**What the task requires**
Show each line from the listing that includes the word "this".

**Data excerpt**

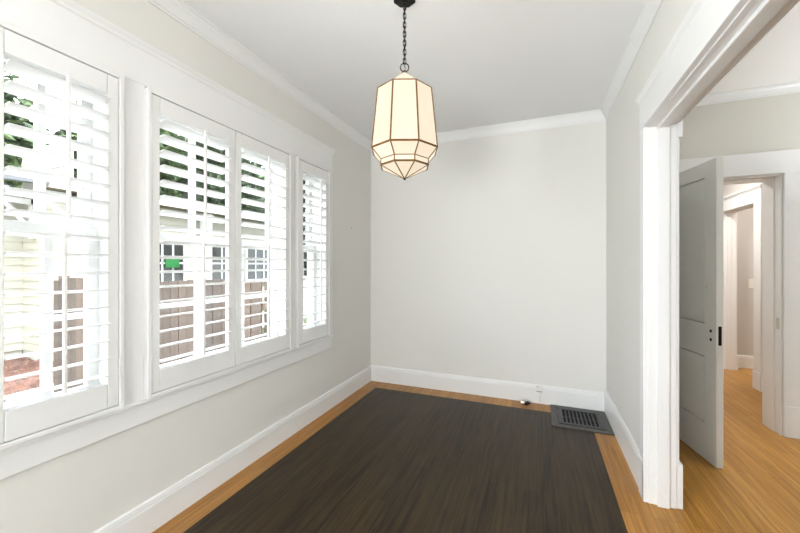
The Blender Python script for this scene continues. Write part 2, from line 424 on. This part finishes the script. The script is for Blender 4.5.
# ------------------------------------------------------------------ floor register
def register():
    x0, x1, y0, y1 = .108, .557, 3.135, 3.600
    r = thing('floor_register', 'dark grey metal floor vent in a flush frame in the room corner', 'vent', ((x0+x1)/2, (y0+y1)/2, 0))
    hx, hy = (x1-x0)/2, (y1-y0)/2
    bm = bmesh.new(); f = .052
    for b in ((-hx,hx,-hy,-hy+f),(-hx,hx,hy-f-.02,hy),(-hx,-hx+f,-hy+f,hy-f-.02),(hx-f,hx,-hy+f,hy-f-.02)): box(bm, *b, .0005, .010)
    obj('surround', bm, REGW, r, bevel=.002)
    ax0, ax1, ay0, ay1 = -hx+f+.004, hx-f+.004, -hy+f+.004, hy-f-.016
    bm = bmesh.new()
    sx0, sx1, sy0, sy1 = ax0+.034, ax1-.036, ay0+.034, ay1-.030
    for b in ((ax0,ax1,ay0,sy0),(ax0,ax1,sy1,ay1),(ax0,sx0,sy0,sy1),(sx1,ax1,sy0,sy1)): box(bm, *b, .004, .016)
    obj('rim', bm, REG, r, bevel=.003)
    obox('slot_shade_sheet', SLOTSHADE, r, sx0-.015, sx1+.015, sy0-.015, sy1+.015, .0008, .0038)  # thin dark sheet under the bars, stands in for shade below them
    n = 9; p = (sx1-sx0)/n; first = None
    for i in range(n+1):
        w = .0052
        if first is None:
            bm = bmesh.new(); box(bm, -w, w, sy0, sy1, .005, .0115); o = first = obj('grille_bar', bm, REG, r)
        else: o = first.copy(); C.objects.link(o); o.parent = r
        o.location = (sx0+p*i, 0, 0)
    obox('cross_bar', REG, r, sx0, sx1, (sy0+sy1)/2-.004, (sy0+sy1)/2+.004, .004, .006)
    bm = bmesh.new(); box(bm, ax0-.008, ax0-.004, ay0+.03, ay1-.01, .010, .0175)
    obj('damper_lever', bm, REG, r)
register()

# ------------------------------------------------------------------ small bits at the back wall
r = thing('cable_box', 'small white cable junction box on the back baseboard beside the floor vent', 'cable box', (.014, YB-.018, .148))
bm = bmesh.new(); box(bm, -.030, .030, -.022, 0, -.026, .030); obj('cover', bm, PLAST, r, bevel=.004)
bm = bmesh.new(); tube(bm, [(-.030,-.006,.0),(-.07,-.004,-.004),(-.12,-.003,.006),(-.19,-.003,.012),(-.30,-.003,.014)], .003, 6); obj('cable', bm, PLAST, r, smooth=True)
bm = bmesh.new(); tube(bm, [(.004,-.008,-.026),(.003,-.004,-.07),(.004,-.003,-.147)], .003, 6); obj('cable', bm, PLAST, r, smooth=True)
bm = bmesh.new(); box(bm, -.026, .026, -.0225, -.020, -.0285, -.024); obj('clip', bm, RUBBER, r)

r = thing('pipe_stub', 'short capped metal pipe stub lying on the oak border by the back baseboard', 'pipe', (-.108, 3.532, 0))
bm = bmesh.new(); tube(bm, [(-.045,0,.020),(-.012,0,.020)], .017, 12); obj('cap', bm, STEEL, r)
bm = bmesh.new(); tube(bm, [(-.012,0,.019),(.042,.008,.016)], .011, 10); tube(bm, [(.012,.002,.018),(.024,.004,.018)], .016, 6); obj('valve_body', bm, RUBBER, r)
bm = bmesh.new(); tube(bm, [(.0,.0,.001),(.0,.0,.012)], .018, 12); obj('flange', bm, BLACK, r)

tag(obj('picture_nail', (lambda b: (tube(b, [(0,0,0),(.012,0,.003)], .0022, 6), b)[1])(bmesh.new()), BLACK, loc=(XL, 3.17, 1.717)),
    'tiny dark nail left in the left wall between window and corner', 'nail')

# ------------------------------------------------------------------ side-room door, frame, hall
def door_leaf():
    ang = math.atan2(.98, -.197)          # direction free edge -> hinge edge
    W, T, HT = .745, .040, 2.030
    fx, fy = 1.083, 2.874
    bm = bmesh.new()
    # local: u along leaf from free edge (0) to hinge edge (W), v thickness (0 dining face .. T far face), z
    us = [0, .115, W-.115, W]; zs = [0, .245, .708, .925, 1.925, HT]
    for ui in range(3):
        for zi in range(5):
            rec = ui == 1 and zi in (1, 3)
            if rec: box(bm, us[ui], us[ui+1], .0185, T-.0185, zs[zi], zs[zi+1])
            else: box(bm, us[ui], us[ui+1], 0, T, zs[zi], zs[zi+1])
    bmesh.ops.remove_doubles(bm, verts=bm.verts[:], dist=1e-5)
    # drop interior faces
    bad = []
    seen = {}
    for f in bm.faces:
        k = tuple(sorted(v.index for v in f.verts)); seen.setdefault(k, []).append(f)
    bm.verts.index_update()
    seen = {}
    for f in bm.faces: seen.setdefault(frozenset(v.index for v in f.verts), []).append(f)
    for v in seen.values():
        if len(v) > 1: bad += v
    bmesh.ops.delete(bm, geom=bad, context='FACES_ONLY')
    # raised fields leave a quirk groove round each panel
    for z0, z1 in ((.245,.708),(.925,1.925)):
        box(bm, us[1]+.013, us[2]-.013, .007, T-.007, z0+.013, z1-.013)
    me_o = obj('door_1', bm, DOORP); struct(me_o)
    # local +X = along leaf; local +Y must be thickness towards +X world (far face). rotate by ang; local Y -> (-sin,cos)
    me_o.scale = (1, 1, 1)
    me_o.rotation_euler = (0, 0, ang)
    # with this rotation local +Y points to (-.98,-.197): use negative thickness so the far face lies towards +X
    for v in me_o.data.vertices: v.co.y = -v.co.y
    me_o.data.flip_normals()
    me_o.location = (fx, fy, .006)
    bm = bmesh.new(); box(bm, -.002, .001, -.029, -.011, .800, .925); obj('lock_plate', bm, BLACK, me_o)
    for z in (.885, .828):
        bm = bmesh.new(); tube(bm, [(.052, .0015, z), (.052, -.002, z)], .0105, 14); obj('knob_hole', bm, BLACK, me_o)
    bm = bmesh.new(); tube(bm, [(.095, .0015, 1.18), (.095, -.002, 1.18)], .006, 10); obj('hook_screw', bm, STEEL, me_o)
    for z in (.25, 1.78):
        bm = bmesh.new(); tube(bm, [(W+.003, -T-.002, z-.045), (W+.003, -T-.002, z+.045)], .006, 10); obj('hinge', bm, STEEL, me_o)
    return me_o
door_leaf()

YH = 3.800
bm = bmesh.new()   # jambs with stops, side-room casing, hall casing
box(bm, DX1-.004, DX1+.006, YB-.004, YH+.02, 0, DH); box(bm, DX0-.006, DX0+.004, YB-.004, YH+.02, 0, DH); box(bm, DX0, DX1, YB-.004, YH+.02, DH-.004, DH+.006)
box(bm, DX1-.015, DX1, 3.690, YH+.04, 0, DH); box(bm, DX0, DX0+.015, 3.690, YH+.04, 0, DH); box(bm, DX0, DX1, 3.690, YH+.04, DH-.015, DH)
root = struct(obj('trim_14', bm, TRIM, bevel=.002))
bm = bmesh.new(); box(bm, -.0015, 0, -.02, .02, -.045, .045)
for z in (-.018, .012): box(bm, -.002, 0, -.004, .004, z-.004, z+.004)
obj('strike_plate', bm, PINK, root, loc=(DX1-.004, 3.655, .87))
bm = bmesh.new()
box(bm, DX1+.010, DX1+.140, YB-.020, YB, 0, DH+.006); box(bm, DX0-.140, DX0-.010, YB-.020, YB, 0, DH+.006)
box(bm, DX0-.155, DX1+.155, YB-.022, YB, DH+.006, 2.222)
box(bm, DX1+.008, DX1+.144, YB-.024, YB, 0, .24); box(bm, DX0-.144, DX0-.008, YB-.024, YB, 0, .24)
struct(obj('trim_15', bm, TRIM, bevel=.002))

# hall
HX = 2.20
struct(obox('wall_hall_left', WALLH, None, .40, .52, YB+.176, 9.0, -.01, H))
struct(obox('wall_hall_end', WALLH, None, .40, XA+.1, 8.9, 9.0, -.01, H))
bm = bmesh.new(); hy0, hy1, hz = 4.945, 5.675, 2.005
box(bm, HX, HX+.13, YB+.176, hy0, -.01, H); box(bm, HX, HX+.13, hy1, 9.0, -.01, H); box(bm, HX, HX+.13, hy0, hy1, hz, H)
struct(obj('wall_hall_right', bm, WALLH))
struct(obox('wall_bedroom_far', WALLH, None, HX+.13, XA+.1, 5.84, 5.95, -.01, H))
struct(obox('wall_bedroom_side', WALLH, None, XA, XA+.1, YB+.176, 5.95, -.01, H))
bm = bmesh.new()
box(bm, HX-.004, HX+.134, hy0-.012, hy0+.004, 0, hz); box(bm, HX-.004, HX+.134, hy1-.004, hy1+.012, 0, hz); box(bm, HX-.004, HX+.134, hy0, hy1, hz-.004, hz+.012)
box(bm, HX+.05, HX+.085, hy1-.012, hy1, 0, hz); box(bm, HX+.05, HX+.085, hy0, hy0+.012, 0, hz); box(bm, HX+.05, HX+.085, hy0, hy1, hz-.012, hz)
for xs in (-1, 1):
    xx = HX if xs < 0 else HX+.13; xo = xx + xs*.02
    box(bm, xx, xo, hy0-.135, hy0-.006, 0, hz+.004); box(bm, xx, xo, hy1+.006, hy1+.125, 0, hz+.004)
    box(bm, xx, xo, hy0-.140, hy1+.130, hz+.004, hz+.145)
    box(bm, xx, xx+xs*.028, hy0-.145, hy0-.002, 0, .185); box(bm, xx, xx+xs*.028, hy1+.002, hy1+.13, 0, .185)
box(bm, HX-.03, HX, hy0-.150, hy1+.14, hz+.145, hz+.160); box(bm, HX-.042, HX, hy0-.162, hy1+.15, hz+.160, hz+.180)
struct(obj('trim_16', bm, TRIM, bevel=.002))
base('baseboard_bedroom', lambda u,v,t: (t, 5.84-u, v), HX+.15, XA, .165)
base('baseboard_hall', lambda u,v,t: (HX-u, t, v), YB+.18, hy0-.145, .185)
r = thing('light_switch', 'ivory light switch plate on the wall of the room beyond the hall', 'light switch', (2.575, 5.84, 1.095))
bm = bmesh.new(); box(bm, -.050, .050, -.006, 0, -.058, .058); obj('plate', bm, PLATE, r, bevel=.002)
bm = bmesh.new(); box(bm, -.005, .005, -.016, -.004, -.006, .012); obj('toggle', bm, PLATE, r, bevel=.001)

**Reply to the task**
The Blender Python script for this scene continues. Write part 2, from line 424 on. This part finishes the script. The script is for Blender 4.5.
    # with this rotation local +Y points to (-.98,-.197): use negative thickness so the far face lies towards +X